Kathryn Mohr : Waiting Room

Kathryn Mohr was not put on this earth to make fun, bubbly party albums. The Oakland-based experimental musician keeps her dissonant, Gothic folk music firmly planted in the moss-covered forest floor. A place where the sun never penetrates, leaving the ground forever damp and the air thick with the scent of fungi, wet tree bark, and decomposition.

Kathryn Mohr’s debut, the weird and disquieting Waiting Room, is perfectly comfortable on record label The Flenser. Much like that California-based record label’s roster, Mohr’s music is eerie and despondent. Sparsely filled out with acoustic guitar, keys, Kathryn’s own ghostly distant vocals, and field recordings that were created in Iceland where Mohr recorded the album at a former fish packing plant, now an artist retreat. The isolation of the landscape – along with its never ending days of summer and perpetual nights of winter – come through easily in the aged-sounding songs.

For the most part Waiting Room sounds and feels like someone speaking in their sleep, revealing subconscious thoughts and repressed memories. Through a filter of gauze and transistor radio-quality fidelity, songs like “Diver” and “Rated” buoy in a sea of discontent. The field recordings add a touch of lost in Mother Nature which makes them all the more pained. I can hear bits of PJ Harvey and even Siouxsie Sioux in the naked delivery. If there were drums and bass on a song like “Elevator” I could see it making the rounds on college radio back in the 90s.

There are moments of earworm hookiness, like on the blues-infused “Petrified”, especially in Mohr’s vocal delivery. And “Take It” would have sounded right at home on Hole’s Live Through This. I do hear a lot of young Courtney Love in the distorted guitar attack and wailing vocal delivery.
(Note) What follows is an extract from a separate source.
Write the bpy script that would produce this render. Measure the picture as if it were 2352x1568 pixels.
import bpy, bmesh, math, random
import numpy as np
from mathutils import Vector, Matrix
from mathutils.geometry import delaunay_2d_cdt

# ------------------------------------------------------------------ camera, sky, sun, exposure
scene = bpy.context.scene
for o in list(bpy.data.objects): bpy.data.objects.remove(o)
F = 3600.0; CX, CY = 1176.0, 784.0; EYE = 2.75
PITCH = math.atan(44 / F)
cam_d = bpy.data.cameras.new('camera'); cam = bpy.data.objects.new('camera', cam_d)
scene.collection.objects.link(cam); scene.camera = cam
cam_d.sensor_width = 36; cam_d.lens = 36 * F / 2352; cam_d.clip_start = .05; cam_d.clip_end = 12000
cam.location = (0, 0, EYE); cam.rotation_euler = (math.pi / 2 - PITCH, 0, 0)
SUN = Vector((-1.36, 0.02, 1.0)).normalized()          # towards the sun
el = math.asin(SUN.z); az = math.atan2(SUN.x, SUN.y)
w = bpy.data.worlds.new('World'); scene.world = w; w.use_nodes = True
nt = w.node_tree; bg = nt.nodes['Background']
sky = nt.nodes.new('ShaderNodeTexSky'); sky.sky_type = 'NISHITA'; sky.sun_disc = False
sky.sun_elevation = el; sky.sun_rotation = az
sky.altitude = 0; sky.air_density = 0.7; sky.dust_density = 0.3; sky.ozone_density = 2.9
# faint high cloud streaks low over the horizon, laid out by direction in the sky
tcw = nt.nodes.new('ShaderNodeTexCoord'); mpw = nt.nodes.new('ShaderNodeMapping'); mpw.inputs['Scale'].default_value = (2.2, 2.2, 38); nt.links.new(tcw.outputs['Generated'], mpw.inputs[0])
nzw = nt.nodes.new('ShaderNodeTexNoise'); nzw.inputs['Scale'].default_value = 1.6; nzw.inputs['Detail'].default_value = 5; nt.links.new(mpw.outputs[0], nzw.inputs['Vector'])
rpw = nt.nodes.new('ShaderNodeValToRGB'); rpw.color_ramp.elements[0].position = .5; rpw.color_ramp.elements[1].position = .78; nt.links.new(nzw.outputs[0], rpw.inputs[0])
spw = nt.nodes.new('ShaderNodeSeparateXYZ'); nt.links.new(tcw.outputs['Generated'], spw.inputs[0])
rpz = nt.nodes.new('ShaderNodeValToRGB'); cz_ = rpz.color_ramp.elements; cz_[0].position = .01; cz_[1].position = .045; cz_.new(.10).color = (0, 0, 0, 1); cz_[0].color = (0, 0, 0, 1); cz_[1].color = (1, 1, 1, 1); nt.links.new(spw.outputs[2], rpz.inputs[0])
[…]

“Prove It” loses the layer of sonic grime and comes out as a melancholy piano ballad. Part Tori Amos, The Knife, and Bjork, all rolled into an out-of-tune, boozy piano piece. Album closer “Waiting Room” isn’t a Fugazi cover, but its accordian and somber feel is the perfect end to this darkly-lit record.

There’s a lot to digest on Kathryn Mohr’s Waiting Room. It’s not going to fit everyone’s musical appetite, but for those willing to step into the darkness with Mohr these songs will grow. Much like that moss on the forest floor.